We are going to have to face a very uncomfortable fact in the coming weeks and months. This new Coalition Government is out of love with ICT in schools.
I am certainly not the only pundit who has noticed the resounding silence surrounding matters ICT amongst the noisy plethora of other announcements concerning educational reform.
All we know so far is that virtually the very first act of this government was to abolish Becta, an act they had uniquely signalled months in advance of coming to power and carried out with a ferocity resembling a pogrom.
Something about it, taken in combination with stories from ex-Becta employees who (subsequently) complained about apparatchik style cronyism within the organisation makes me think that ICT has been linked deeply with the previous administration..and not in a good way.
I fear that the naive, almost childish, faith in the power of computers, shown by the Labour Government resulting in a litany of multi-billion pound failures in major public IT projects, extraordinarily generous agreements with Microsoft and unprecedented database related abuses of civil liberty have tarnished ICT beyond redemption in the eyes of the Coalition.
Worse for ICT, all of the rhetoric of cuts bandied about at present is designed to create (for the very first time that I can recall) a mind set which says ‘what can you stop doing?
If for example they proposed merely a 10% cut what would happen is that a few folk would be lost and their entire activity-set would be taken up by the hapless remainder.
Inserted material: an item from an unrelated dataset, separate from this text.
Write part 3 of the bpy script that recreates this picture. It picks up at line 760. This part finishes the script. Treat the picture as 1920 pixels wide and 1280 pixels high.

But, with 25% and putative 40% cuts it forces the issue towards ‘what will we stop doing’.
I have been involved in education for 30 years and during that time I have never known anything to be dropped, only added. Well, now it is different across the public sector... what will stop being done?
My point is obvious, is ICT something that, push comes to shove, in schools can ‘stop being done’? Would the world stop spinning? Would standards of education plummet? Would fewer students do computing at university?. We all know the answer is thrice no. Would money be saved… Oh yes.
The world is so changed now that in schools and elsewhere that ICT has to justify its very existence. No longer are computers mindlessly accepted as a ‘good thing’, technology in schools will have to prove its value.
But in what context will it be evaluated?
Michael Gove, secretary of state for education, this weekend announced a reform of post 16 exams, dropping AS and beefing up A2 levels. If he gets his way we will once again see students failing exams despite having good teachers, wealthy parents and generous resources. Maybe this will be the opportunity for ICT to earn it spurs as an aid to learning, or maybe not, it’ll all be very interesting.
Personally I think this is a time of unprecedented opportunity for technology. In lazy ‘peace time’ we have used hi-tech devices as toys, in the current demanding ‘war-times’ we will need to use them as them as tools.